Ce type de mention se retrouve d’ailleurs systématiquement dans les quelques textes internationaux qui permettraient de protéger efficacement les ressources et savoirs des populations qui les utilisent depuis des millénaires (la Convention de l’UNESCO sur le patrimoine immatériel par exemple). Le système des brevets, même illégitime ou inadapté en devient intouchable.

Par ailleurs, la liste de ce qui pourra être considéré comme avantage ou partage de bénéfices comporte des aspects quelques peu surprenants. On y lit notamment : « la reconnaissance sociale » ou encore une simple « contribution à l économie locale »…
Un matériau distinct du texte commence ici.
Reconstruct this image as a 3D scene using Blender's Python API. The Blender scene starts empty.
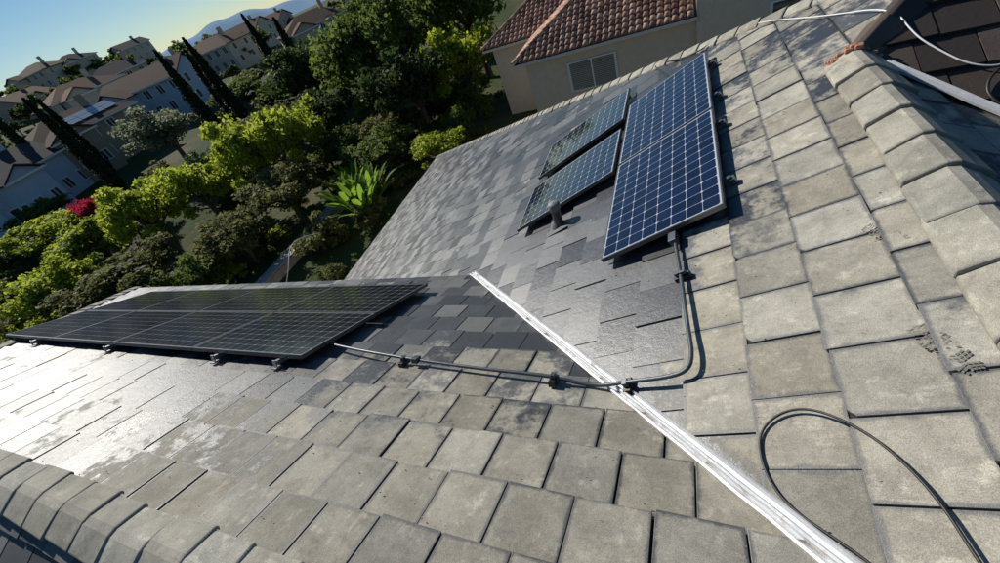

A l’inverse, une grande partie du projet est consacrée à l’obligation des pays fournisseurs de ressources (principalement les pays du Sud) de mettre en place des structures et règles claires dans leurs législations réglementant l’accès des utilisateurs aux ressources. La nécessité de traiter ces aspects est indéniable mais elle est hautement chronophage et n’est pas prioritaire.

Les observateurs présents, dont le Collectif Biopiraterie, ainsi qu’un membre de la délégation gouvernementale française interrogé sur place, ne cachent pas leur pessimisme sur l’issue des négociations.

Rien cependant n’est prévu dans l’attente de l’aboutissement à un régime réellement protecteur des ressources et des savoirs et le collectif Biopiraterie réitère sa demande de moratoire sur les brevets tant qu’un cadre satisfaisant n’est pas adopté. Voir les revendications du Collectif biopiraterie

Un point positif se dégage cependant de ces laborieuses négociations… C’est celui de la rencontre des 3 seules organisations européennes traitant à ce jour de biopiraterie : le Collectif Biopiraterie français dont fait partie France Libertés, la Déclaration de Berne (Suisse) et le Collectif allemand contre la biopiraterie.

Au cours d’échanges fructueux, l’idée d’une étroite coopération entre ces organisations a émergé afin de faire naître une solide plateforme européenne contre le pillage des ressources et pour l’encouragement de bonnes pratiques. En cas d’échec (probable) des négociations, la société civile sera donc en mesure de poursuivre et d’amplifier son travail de proposition et de sensibilisation.